The team shared their progress with city leaders throughout the research process, presenting results to both the building code officials and to practicing structural and technical engineers.

In March 2019, based on the M9 team’s findings, the City of Seattle issued new recommendations for buildings over 240 feet tall, so any new high-rises would be able to withstand a future quake of such a magnitude.

“High performance computing was critical on every front of this project,” Berman said. “It enabled us to understand the world in ways that we weren't able to before and, in our case, to understand the vulnerability of a pretty important economic region.”

Results of the research were published in the Bulletin of the Seismological Society of America (Part 1; Part 2) and Earthquake Spectra.

The research is ongoing and seeks to determine the most likely earthquake ruptures, expand the structural stability simulations to different types of structures, and map possible sites of landslides, liquefaction, and tsunamis.
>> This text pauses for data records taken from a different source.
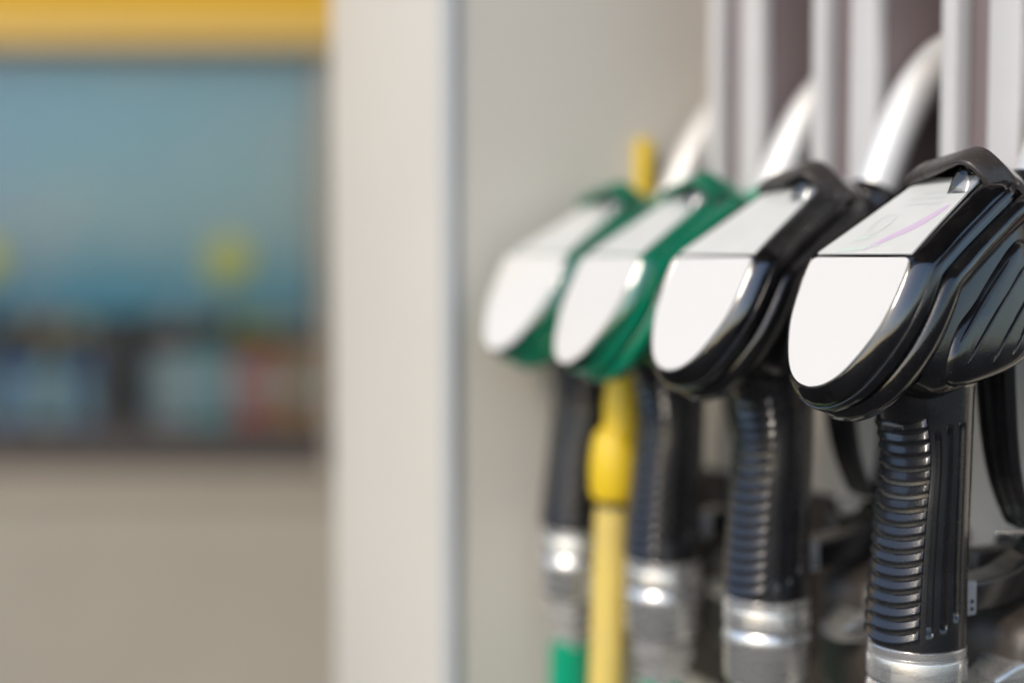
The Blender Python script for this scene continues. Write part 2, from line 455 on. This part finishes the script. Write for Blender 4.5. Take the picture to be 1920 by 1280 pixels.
    for k in range(17):
        zc = -81.5 - k * 6.12
        bm = bmesh.new(); rings = []
        for i in range(29):
            a = -48.5 + 97 * i / 28; ph = R(a)
            tp = min(1, (48.5 - abs(a)) / 2.5)
            ring = []
            for dz, d in ((-2.4, -1.4), (-2.35, .8), (-2.0, 1.4), (-1.2, 1.5), (-.8, 1.1), (1.7, .55), (2.3, 0), (2.4, -1.4)):
                b = hand(ph, zc, 0)
                z = zc + dz + .48 * (b.x / mm + 24) - 2.8
                ring.append(hand(ph, z, d * (.45 + .55 * tp)))
            rings.append(ring)
        loft(bm, rings)
        finish('grip_rib', bm, M['grip'], hd, 40)
    # --- metal swivel and hose
    zb = lambda z: z * mm + ZB
    bm = bmesh.new(); lathe(bm, [(.0205, zb(-186.4)), (.0229, zb(-186.6)), (.0234, zb(-187.2)), (.0234, zb(-190.6)), (.0230, zb(-191)), (.0230, zb(-191.6)), (.0236, zb(-192)), (.0238, zb(-192.6)), (.0238, zb(-202.2)), (.0232, zb(-203)), (.0200, zb(-203.2)), (.0200, zb(-204.4))], n=72)
    ring_ = finish('swivel_ring', bm, M['alu'], t, 30)
    for a in (20, 105, 190, 290):
        r = bmesh.new(); box(r, .0225, .0241, -.0030, .0030, zb(-201.5), zb(-193), .0005)
        bmesh.ops.rotate(r, verts=r.verts, cent=(0, 0, 0), matrix=Matrix.Rotation(R(a), 3, 'Z'))
        finish('ring_lug', r, M['alu'], ring_)
    bm = bmesh.new(); lathe(bm, [(.0198, zb(-204)), (.0226, zb(-204.6)), (.0238, zb(-206.6)), (.0242, zb(-209)), (.0242, zb(-212)), (.0236, zb(-214)), (.0236, zb(-230)), (.0226, zb(-233)), (.0195, zb(-234))], n=64)
    finish('swivel_body', bm, M['alu'], t, 30)
    bm = bmesh.new(); lathe(bm, [(.0196, zb(-233.5)), (.0208, zb(-235)), (.0208, zb(-247)), (.0196, zb(-248.5)), (.0172, zb(-249)), (.0172, zb(-266))], n=6)
    finish('hex_nut', bm, M['alu'], t, 20)
    bm = bmesh.new()
    tube(bm, [(0, 0, zb(-262)), (0, 0, zb(-330)), (-.004, .002, zb(-480)), (-.006, .0, zb(-680)), (.03, .006, zb(-840)), (.09, .01, zb(-880)), (.16, .01, zb(-870))], .0158, 24, 60)
    finish('hose', bm, hosem, t)
    # --- trigger: fluted lever hanging behind the handle
    bm = bmesh.new(); rings = []
    path = spline([(47 * mm, 0, zb(-44)), (49 * mm, 0, zb(-66)), (52 * mm, 0, zb(-90)), (57 * mm, 0, zb(-112)), (66 * mm, 0, zb(-132)), (71 * mm, 0, zb(-138))], 36)
    for i, c in enumerate(path):
        f = i / 36; wd = 12.6 - 4.5 * f ** 1.6; th = 4.2 - 1.6 * f
        if f > .93: wd *= .55 + .45 * (1 - f) / .07; th *= .6 + .4 * (1 - f) / .07
        ring = []
        m_ = 26
        for j in range(m_ + 1):
            y = -1 + 2 * j / m_
            flute = 1.5 * (math.exp(-((y - .34) / .15) ** 2) + math.exp(-((y + .34) / .15) ** 2)) * (1 if .04 < f < .92 else 0)
            edge = (1 - abs(y) ** 5)
            ring.append(Vector((c.x + (-th * edge + flute) * mm, y * wd * mm, c.z)))
        for j in range(m_ + 1):
            y = 1 - 2 * j / m_; ring.append(Vector((c.x + (2.0 + th * .5 * (1 - abs(y) ** 4)) * mm, y * wd * .985 * mm, c.z)))
        rings.append(ring)
    loft(bm, rings)
    tr = finish('trigger', bm, M['black'], t, 50)
    bm = bmesh.new(); tube(bm, [(48 * mm, -.004, zb(-137)), (60 * mm, -.003, zb(-138.5)), (84 * mm, 0, zb(-140))], .0011, 10, 10)
    finish('latch_rod', bm, M['alu'], tr)
    # --- trigger guard, its clip on the handle
    bm = bmesh.new()
    sec = rrect(.0095, .0068, .0022)
    sec = [(a, b) for a, b in sec]
    def gsec(f): return rrect(.0095, .0075 - .004 * min(1, max(0, (f - .3) / .3)), .0018)
    tube(bm, [(22 * mm, 0, zb(-166.5)), (40 * mm, 0, zb(-166)), (62 * mm, 0, zb(-162)), (82 * mm, 0, zb(-148)), (92 * mm, 0, zb(-122)), (93 * mm, 0, zb(-85)), (88 * mm, 0, zb(-50)), (76 * mm, 0, zb(-20))], 0, 0, 60, sec=gsec)
    gd = finish('trigger_guard', bm, M['black'], t, 40)
    bm = bmesh.new(); box(bm, 18 * mm, 29 * mm, -10.6 * mm, 10.6 * mm, zb(-175), zb(-158), .0016, 3)
    cl = finish('guard_clip', bm, M['clip'], t)
    for a in (21.4, 25.4):
        for z in (-171.5, -167.8):
            bm = bmesh.new()
            bmesh.ops.create_cone(bm, cap_ends=True, segments=14, radius1=.0011, radius2=.0009, depth=.0006, matrix=Matrix.Translation((a * mm, -10.75 * mm, zb(z))) @ Matrix.Rotation(R(90), 4, 'X'))
            finish('clip_hole', bm, M['hole'], cl)
    return t, up

GROUP = 'fuel nozzles hanging in a row on the dispenser'
blackn, blackup = build_nozzle('black')
greenn, greenup = build_nozzle('green')
n_far_black = copy_tree(blackn); n_far_green = copy_tree(greenn)
for o, i, yaw, lab in ((blackn, 0, 28, 'nearest black fuel nozzle, in sharp focus, with faded magenta print on its sloping label'),
                       (n_far_black, 1, 30, 'black fuel nozzle with plain white labels, standing between the sharp nozzle and the green ones'),
                       (greenn, 2, 26, 'green fuel nozzle directly behind the blurred black nozzle, right of the yellow hose'),
                       (n_far_green, 3, 34, 'farthest green fuel nozzle with green hose, left of the yellow hose')):
    p = row(0, i * PITCH); o.location = (p.x + (.0025, -.002, .002, .003)[i], p.y, CAM_Z - ZB); o.rotation_euler = (0, R((0, 0, .5, 2.2)[i]), R(yaw)); tag(o, lab, 'fuel nozzle', GROUP)
# faded print on the nearest sloping label
bm = bmesh.new()
def ribbon(bm, pts, h=.62, up=.12):
    P = spline([(u, v, wd) for u, v, wd in pts], 24); lo = []; 
    rows = []
    for i, p in enumerate(P):
        q = P[min(i + 1, 24)] - P[max(i - 1, 0)]; l = math.hypot(q.x, q.y) or 1
        nx, ny = -q.y / l * p.z, q.x / l * p.z
        rows.append([bm.verts.new(F(p.x + nx, p.y + ny, 0, h)), bm.verts.new(F(p.x - nx, p.y - ny, 0, h))])
    for a, b in zip(rows, rows[1:]): bm.faces.new((a[0], a[1], b[1], b[0]))
ribbon(bm, [(2, 4, 1.0), (-6, 14, 2.4), (-14, 24, 3.2), (-19, 36, 2.2), (-20.5, 42, .8)]); finish('printed_swoosh', bm, M['magenta'], blackup)
bm = bmesh.new()
ribbon(bm, [(10 + 5.5 * math.cos(R(a)), 26 + 9 * math.sin(R(a)), .55) for a in range(0, 361, 30)]); finish('printed_ring', bm, M['greyprint'], blackup)
bm = bmesh.new()
for v, a, b in ((44, -14, 9), (49, -12, 11), (54, -14, 6)): ribbon(bm, [(a, v, 1.0), ((a + b) / 2, v, 1.2), (b, v, 1.0)])
finish('printed_lines', bm, M['greyprint'], blackup)
bm = bmesh.new()
ribbon(bm, [(20, 3.5, 1.4), (8, 5, 1.8), (-4, 8, 1.2)]); ribbon(bm, [(18, 12, 1.2), (12, 14, 1.6), (5, 16, .8)], .63); finish('printed_wave', bm, M['greenprint'], blackup)

# --- holster cradle under each nozzle, fixed to the dispenser
def cradle(parent, y):
    bm = bmesh.new(); rings = []
    prof = [(FX + .014, .030, -172, -262), (.085, .029, -174, -262), (.068, .027, -176, -260), (.056, .024, -181, -254), (.050, .018, -190, -246)]
    for x, wd, zt, zb_ in prof:
        rings.append([Vector((x, y + p[0], CAM_Z + ((zt + zb_) / 2) * mm + p[1])) for p in rrect(wd, (zt - zb_) / 2 * mm, min(wd, .014), 5)])
    loft(bm, rings)
    c = finish('nozzle_cradle', bm, M['rubber'], parent, 40)
    boxobj('back_plate', M['frame'], c, FX + .004, FX + .0115, y - .043, y + .043, CAM_Z - .305, CAM_Z - .150, .004)
    boxobj('cradle_arm', M['rubber'], c, .062, FX + .005, y + .018, y + .032, CAM_Z - .172, CAM_Z - .152, .004)
    bm = bmesh.new(); rings = []
    for x, wd, z0, z1 in ((.066, .013, -196, -216), (.048, .012, -199, -215), (.036, .010, -205, -214)):
        rings.append([Vector((x, y - .010 + p[0], CAM_Z + (z0 + z1) / 2 * mm + p[1])) for p in rrect(wd, (z0 - z1) / 2 * mm, .003, 3)])
    loft(bm, rings); finish('latch_tongue', bm, M['alu'], c, 40)
    return c
for i in range(4): cradle(disp, i * PITCH)

# --- yellow hose hanging between the two green nozzles
yh = thing('hose', 'yellow hose with swollen coupler and black joint hanging between the two green nozzles', 'hose', row(-.011, 3 * PITCH - .069, .0), YAW)
def yp(x, y, z): return (x, y, CAM_Z + z)
bm = bmesh.new(); tube(bm, [yp(.111, .018, .01), yp(.085, .018, -.02), yp(.045, .008, -.055), yp(.014, .002, -.080), yp(.008, 0, -.11), yp(.004, 0, -.135)], .0122, 24, 40); finish('upper_hose', bm, M['yellow'], yh)
bm = bmesh.new(); lathe(bm, [(.006, CAM_Z - .108), (.0125, CAM_Z - .112), (.0150, CAM_Z - .121), (.0164, CAM_Z - .132), (.0164, CAM_Z - .148), (.0145, CAM_Z - .155), (.007, CAM_Z - .158)], cx=.003, n=32); finish('coupler', bm, M['yellow'], yh)
bm = bmesh.new(); lathe(bm, [(.0085, CAM_Z - .156), (.0085, CAM_Z - .165)], cx=.002, n=24); finish('joint', bm, M['rubber'], yh)
bm = bmesh.new(); tube(bm, [yp(.002, 0, -.1615), yp(.0, 0, -.20), yp(-.003, 0, -.30), yp(-.006, 0, -.45), yp(-.006, 0, -.75), yp(.0, 0, -1.0), yp(.10, 0, -1.06)], .0118, 24, 60); finish('lower_hose', bm, M['yellowold'], yh)

# ------------------------------------------------------------------ shop far behind on the left
D = 3.7
shop = thing('shop_building', 'beige shop front with yellow fascia and wide display window behind the pumps', 'shop', (-1.2, D, 0))
def sb(name, m, x0, x1, y0, y1, z0, z1, bev=0, parent=None):
    return boxobj(name, m, parent or shop, x0 + 1.2, x1 + 1.2, y0 - D, y1 - D, z0, z1, bev)
WX0, WX1, WZ0, WZ1 = -2.6, -.475, .635, 1.758
sb('wall', M['wall'], -3.6, 2.6, D, D + .2, 0, WZ0 - .0)
sb('wall', M['wall'], WX1, 2.6, D, D + .2, WZ0, 2.6)
sb('wall', M['wall'], -3.6, WX0, D, D + .2, WZ0, 2.6)
sb('wall', M['wall'], WX0, WX1, D, D + .2, WZ1, 2.6)
sb('wall', M['wall'], -3.6, 2.6, D + 1.6, D + 1.8, 0, 2.6)
sb('roof', M['shelf'], -3.7, 2.7, D - .0, D + 1.9, 2.6, 2.75)
fa = sb('fascia', M['fascia'], -3.6, 2.6, D - .025, D - .002, WZ1 + .035, 2.55, .01)
sb('fascia_strip', M['cream'], -3.6, 2.6, D - .03, D - .003, WZ1 - .02, WZ1 + .034, .004, fa)
sb('sill', M['tan'], WX0 - .02, WX1 + .03, D - .014, D - .001, WZ0 - .07, WZ0 - .003, .006)
wf = sb('window_frame', M['frame'], WX0, WX1, D + .03, D + .09, WZ0 + .001, WZ0 + .112, .004)
sb('frame_rail', M['railgrey'], WX0, WX1, D + .03, D + .09, WZ1 - .03, WZ1 - .001, .004, wf)
sb('frame_stile', M['railgrey'], WX1 - .025, WX1 - .001, D + .03, D + .09, WZ0 + .113, WZ1 - .031, .004, wf)
sb('frame_stile', M['railgrey'], WX0 + .001, WX0 + .03, D + .03, D + .09, WZ0 + .113, WZ1 - .031, .004, wf)
sb('pane', M['glass'], WX0 + .03, WX1 - .025, D + .055, D + .062, WZ0 + .112, WZ1 - .03, 0, wf)

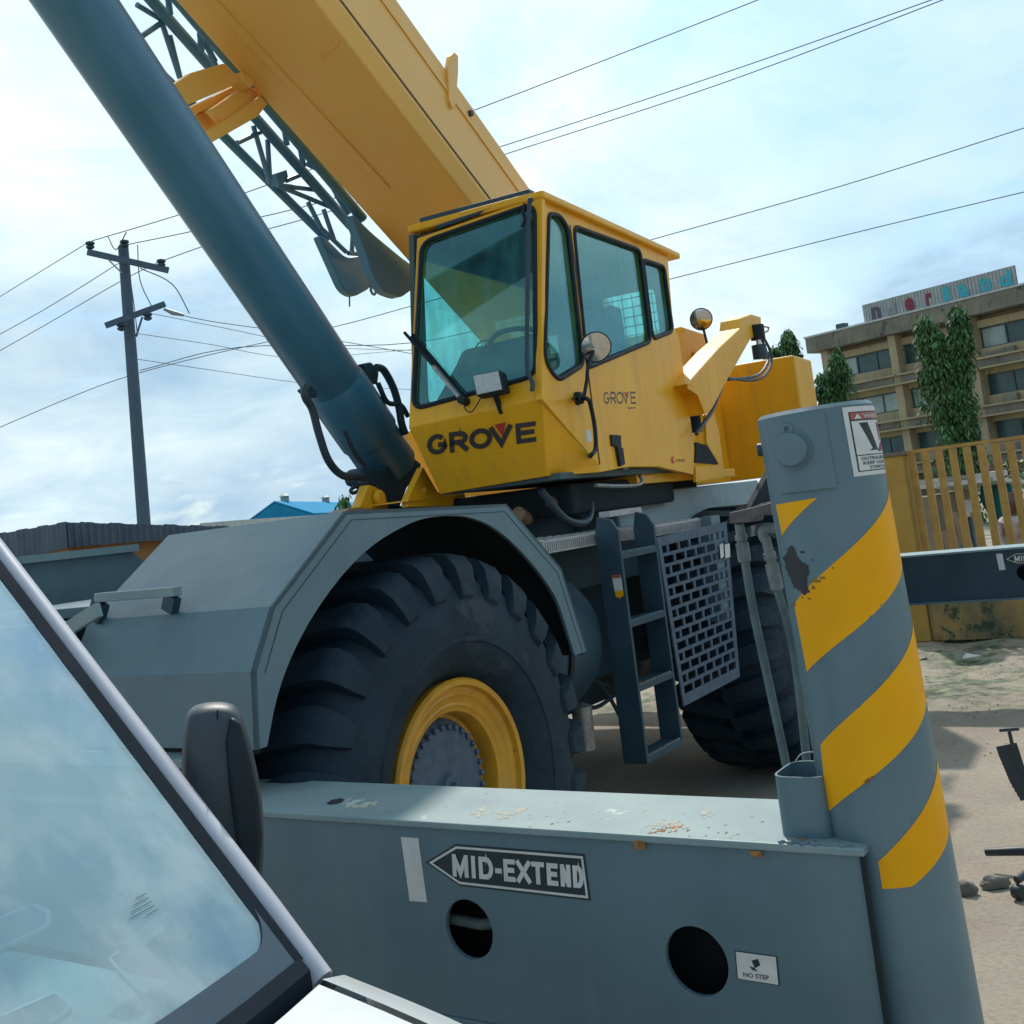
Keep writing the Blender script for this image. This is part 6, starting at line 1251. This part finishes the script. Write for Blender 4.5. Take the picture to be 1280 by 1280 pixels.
for pts in ([(172, 306), (175, 350), (190, 384)], [(175, 335), (215, 355), (237, 392)], [(135, 296), (145, 312), (158, 290)], [(163, 350), (168, 385), (172, 420)]):
    MB().tube(curve_pts([rr_(x, y, 24.6) for x, y in pts], 5), .012, 6).build('drop_wire', 'wire', pole, smooth=True)
def line(pts, d0, d1, r, lab):
    n = len(pts); w = [spx(x, y, d0 + (d1 - d0) * i / (n - 1)) for i, (x, y) in enumerate(pts)]
    tag(MB().tube(curve_pts(w, 6), r, 6).build('power_line', 'wire', smooth=True), lab, 'cable', 'overhead wires')
line([(-60, 408), (40, 346), (112, 302)], 34, 25, .010, 'overhead wire reaching the left end of the top crossarm from the left edge')
line([(-60, 450), (50, 390), (155, 325)], 34, 25, .010, 'overhead wire from the left edge to the top of the pole')
line([(-60, 472), (50, 410), (150, 352), (202, 326)], 34, 25, .010, 'lower of the three parallel wires left of the pole top')
line([(112, 302), (232, 266), (332, 232), (600, 135), (947, 0), (1100, -64)], 25, 20, .010, 'uppermost overhead wire, crossing the sky above the cab to the top edge')
line([(158, 306), (250, 287), (400, 253), (636, 180), (900, 93), (1150, 5), (1300, -50)], 25, 20, .010, 'upper wire of the close pair over the boom, right of the pole')
line([(203, 326), (270, 303), (400, 268), (640, 190), (900, 105), (1178, 0), (1300, -50)], 25, 20, .010, 'lower wire of the close pair over the boom')
line([(-60, 560), (80, 500), (158, 471), (260, 444), (420, 408), (520, 381), (670, 340), (820, 298), (1050, 233), (1280, 160), (1400, 122)], 33, 22, .010, 'wire passing behind the cab and rising to the right edge, upper of two')
line([(175, 463), (300, 434), (520, 388 + 40), (700, 383), (845, 347), (1060, 293), (1280, 240), (1400, 212)], 28, 23, .010, 'wire passing behind the cab and rising to the right edge, lower of two')
line([(205, 388), (260, 401), (370, 417), (515, 442)], 25, 30, .010, 'short wire running right from the lower crossarm of the pole')
line([(190, 392), (280, 410), (400, 433), (515, 438)], 25, 32, .008, 'thin wire just under the one from the lower crossarm')
line([(172, 417), (260, 430), (370, 447), (515, 437)], 25, 36, .008, 'wire running right from below the lower crossarm')
line([(172, 449), (260, 462), (390, 480), (515, 487)], 26, 34, .008, 'lowest thin wire right of the pole')
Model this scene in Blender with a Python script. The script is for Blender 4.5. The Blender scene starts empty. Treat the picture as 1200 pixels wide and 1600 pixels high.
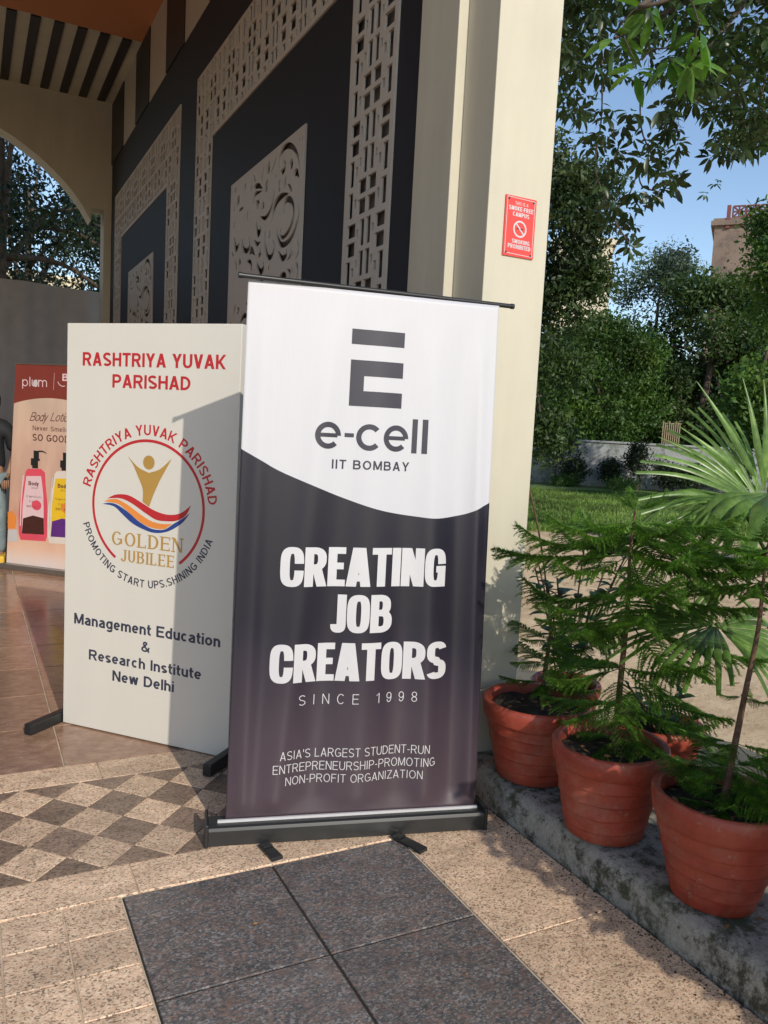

Researchers are also studying the ways buildings fail during an M9 earthquake to identify strategies to strengthen future structures.

In addition to supercomputers, the project relied on DesignSafe, an NSF-funded web platform developed at TACC that allows natural hazards researchers to manage, analyze, and publish their critical data.

“I think this is the first time that this amount of data is being shared for simulated earthquakes in the Pacific Northwest,” Wirth said. “Because we don't have data for what a real magnitude 9 earthquake would look like in Cascadia, the hope is that the data will allow researchers to better understand the impacts of such an earthquake and use it in their own research.”

Scientific results often take a long time to make an impact, but in the case of the M9 Project, the impact was rapid and is helping to make the city and region more resilient to possible natural hazards.

“The City of Seattle has revised their recommendations for the design of tall buildings based on the research that we've been doing,” Wirth said. “It feels good to be doing something that will hopefully make our community safer and more resilient.”